Reviewed by: Fringefeed
Review by Christopher Spencer | 25 January 2020

If you enjoy Scottish folk songs, mime comedy, and plentiful audience interaction that can go oh so many ways, then Scotland! is for you. Sadly, though, I don’t think it was for me.

The event, created and performed by comedy trio The Latebloomers, starts off to a rousing and highly energetic entrance, throwing you straight into whatever these guys want to do, but during the first bit about fishing, I was left unsure as to where jokes were supposed to be.

Scotland! is incredibly unique and filled with the kind of broad appeal that at least my audience was eating up every second of, but I kept feeling unmotivated. Perhaps it was that my audience were easily singing along to the numerous Scottish folk songs peppered throughout whereas I was left in silence like going to an Eagles game and everyone singing the team song and I’ve never watched a game or even heard the song before.

I honestly felt a bit alienated by this wide amount of audience participation and interaction with comedy bits that just didn’t land or where left in rather awkward states due to some audience members being the wrong choices. If you’re going to have an extended sequence about deer hunting, maybe don’t get the septuagenarian woman with a bandage on her foot and who requires help down the stairs to be your frantic deer.

I’m also not sure if these three are actually Scottish or not, but I felt like the references and usages of stereotypical Scottish things (the three performers all dressed in tartan and one in a full kilt) was just cliché.
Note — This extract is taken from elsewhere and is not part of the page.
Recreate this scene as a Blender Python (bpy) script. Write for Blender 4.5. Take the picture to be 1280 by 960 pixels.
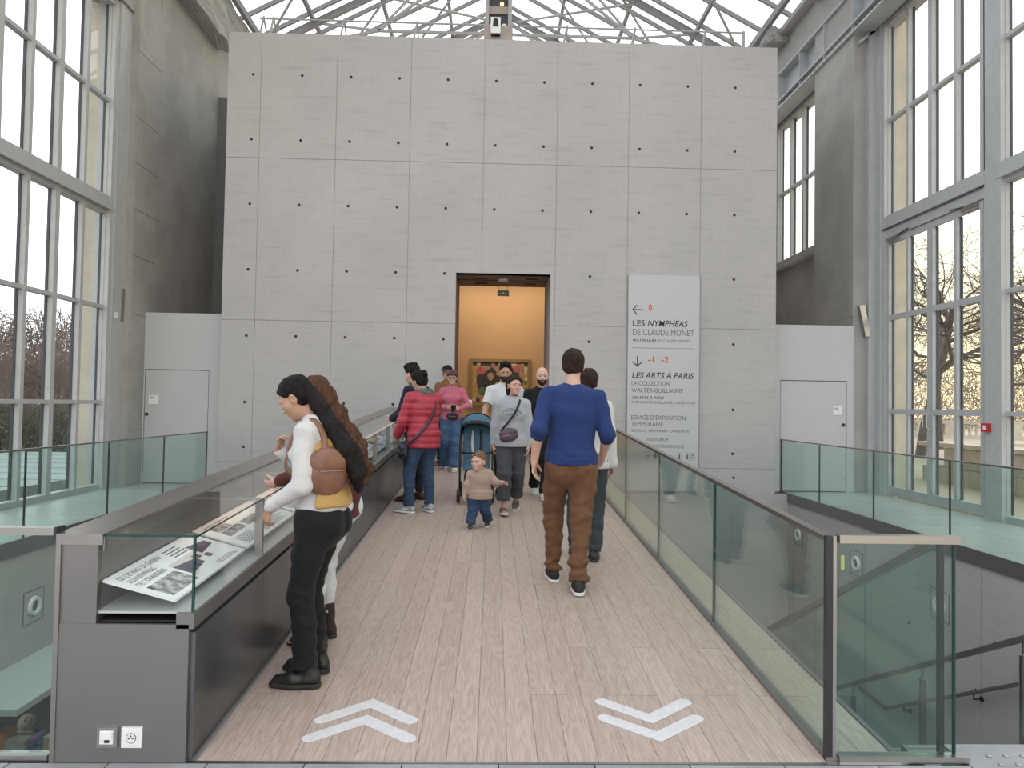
import bpy, bmesh, math, random
import numpy as np
from mathutils import Vector, Matrix, Euler

random.seed(7)
PI = math.pi
scene = bpy.context.scene
for o in list(bpy.data.objects):
    bpy.data.objects.remove(o, do_unlink=True)
COL = scene.collection

# ------------------------------------------------------------------ camera
def cam_rows(yaw, pit, rol):
    B = np.array([[1, 0, 0], [0, 0, -1], [0, 1, 0]], float)
    c, s = math.cos(yaw), math.sin(yaw); Ry = np.array([[c, 0, -s], [0, 1, 0], [s, 0, c]])
    c, s = math.cos(pit), math.sin(pit); Rp = np.array([[1, 0, 0], [0, c, s], [0, -s, c]])
    c, s = math.cos(rol), math.sin(rol); Rr = np.array([[c, -s, 0], [s, c, 0], [0, 0, 1]])
    return Rr @ Rp @ Ry @ B
CR = cam_rows(math.radians(1.523), math.radians(1.611), math.radians(0.925))
camd = bpy.data.cameras.new('camera')
camd.sensor_width = 36.0
camd.lens = 36.0 * 900.0 / 1280.0
camd.clip_start = 0.05; camd.clip_end = 600
cam = bpy.data.objects.new('camera', camd)
COL.objects.link(cam)
cam.matrix_world = Matrix(((CR[0][0], -CR[1][0], -CR[2][0], 0.0),
                           (CR[0][1], -CR[1][1], -CR[2][1], 0.0),
                           (CR[0][2], -CR[1][2], -CR[2][2], 1.5),
                           (0, 0, 0, 1)))
scene.camera = cam

# ------------------------------------------------------------------ sky, exposure
world = bpy.data.worlds.new('overcast_evening_sky'); scene.world = world
world.use_nodes = True
wn, wl = world.node_tree.nodes, world.node_tree.links
wn.clear()
w_out = wn.new('ShaderNodeOutputWorld'); w_bg = wn.new('ShaderNodeBackground')
w_tc = wn.new('ShaderNodeTexCoord'); w_sep = wn.new('ShaderNodeSeparateXYZ')
w_ramp = wn.new('ShaderNodeValToRGB'); w_ramp2 = wn.new('ShaderNodeValToRGB')
w_mr = wn.new('ShaderNodeMapRange'); w_mix = wn.new('ShaderNodeMix'); w_mix.data_type = 'RGBA'
wl.new(w_tc.outputs['Generated'], w_sep.inputs[0])
wl.new(w_sep.outputs['Z'], w_ramp.inputs[0]); wl.new(w_sep.outputs['Z'], w_ramp2.inputs[0])
cr = w_ramp.color_ramp                      # the cool side, away from the low sun
cr.elements[0].position = 0.0; cr.elements[0].color = (0.92, 0.90, 0.92, 1)
cr.elements[1].position = 0.55; cr.elements[1].color = (0.97, 0.99, 1.04, 1)
e = cr.elements.new(0.18); e.color = (0.94, 0.97, 1.02, 1)
cr = w_ramp2.color_ramp                     # the warm side
cr.elements[0].position = 0.0; cr.elements[0].color = (1.0, 0.74, 0.38, 1)
cr.elements[1].position = 0.55; cr.elements[1].color = (0.97, 0.99, 1.02, 1)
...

It would be like if there was a show called Australia! and our performers came out in singlets and thongs and proceeded with an hour’s worth of Crocodile Dundee references while drinking Foster’s and singing Men at Work and Cold Chisel intermittingly.

The audience was eating everything that The Latebloomers had to offer, but I was left in the cold, watching the show almost objectively, then retreated further inwards when everyone started singing and hand-holding to “Auld Lang Syne”, which is perhaps the most cliché song in existence. Scotland! is for many people of you out there, except this reviewer. See it if you want to.